Le Val-Ouest

Les enfants et moi – Parc Patenaude

Octobre vient d’embarquer. Le feu est pris dans les arbres. Chez nous, à Racine, on est aux premières loges. J’enfourche mon vélo, cinq minutes plus tard, au parc Patenaude, le paysage s’embrase juste pour moi qui l’embrasse. Pas besoin de faire la file avec les bien habillés, les contents d’être là. Ma vieille froc, une gorgée de café, un coup de pédale et la Montérégie rougeoyante, là-bas, réchauffe mon cœur de jeune retraité.

Le bonheur, le beau et le vrai sont dans les choses simples. Dans l’ordinaire et le sans apparat. C’est une valeur que m’ont inculquée mes parents. Ma mère pouvait relever la beauté dans un simple pré au détour d’une route, une scène banale dans un film.

C’est vrai, c’est magnifique, lui disait-on.

Non, c’est ordinaire, répondait-elle.

Enfant, j’ai été imprégné par cette façon de voir la vie. C’est en moi.

Pourtant, avec le temps, constatant comment le monde est mené, conscient de l’histoire de mon peuple, j’ai pu comprendre que cette valeur avait quelque chose de suspect.

Croire au petit, à l’ordinaire, avait sûrement été conditionné par cette culture catholique omniprésente pendant une grande partie du siècle dernier. À travers tous ses bienfaits, cette religion encourageait aussi une certaine servilité, une obéissance qui pouvait étouffer les idées de grandeur.
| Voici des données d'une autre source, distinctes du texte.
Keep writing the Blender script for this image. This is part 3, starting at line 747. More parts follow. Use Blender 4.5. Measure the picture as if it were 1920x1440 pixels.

Les conditions économiques difficiles des grandes familles rurales et de celles, ouvrières, souvent exploitées, pouvaient aussi expliquer ce goût pour les modestes choses. Se penser riche des beautés simples de la vie est utile quand on n’a pas beaucoup d’argent, moins que d’autres qui ont eu l’opportunisme (ou le guts) d’en faire.

Il y a le « think big » et le « né pour un petit pain ». Lequel est le meilleur?

Malgré ce penchant un peu cynique à propos de mes propres valeurs, je les accueille à bras ouverts, comme le grand paysage en haut, au parc Patenaude. Mes valeurs sont peut-être issues de manques ou d’abus ancestraux, mais je prends en moi cette conscience pour les confirmer, parce que la beauté peut se cacher, aussi, dans les failles.

***

Je descends la côte. Je laisse derrière moi le parc Patenaude. Je reviens sur terre.

Lâche la sociologie, reviens à tes affaires d’enfants!

Je laisse filer. Mon écriture est comme l’eau qui trouve son chemin dans les petites rigoles que font les enfants le printemps. Des petites failles. Je m’arrête souvent, les doigts levés au-dessus du clavier. J’attends, immobile, comme un animal alerté qui tourne subitement la tête. Je cherche. Je cherche la source. J’écoute.
Octobre vient d’embarquer. Il a pris avec lui le beau temps que septembre avait échappé quelques jours. J’entends à nouveau les enfants par ma fenêtre ouverte. Ils piaillent, encore, comme des oiseaux.

***

En juin 1999, dans les hauteurs de la route 243 entre Racine et Valcourt, j’ai planté des arbres au parc Patenaude avec les enfants de ma classe. Je venais de passer les deux premières années – et les plus belles- de ma carrière de prof de maternelle à Racine que je devais quitter à regret à la fin de juin. La vie (qui coule) m’y a ramené, avec bonheur, les deux dernières années avant ma retraite. Quand je quitte le parc Patenaude sur mon vélo, je jette toujours un coup d’œil à ces arbres devenus grands et matures.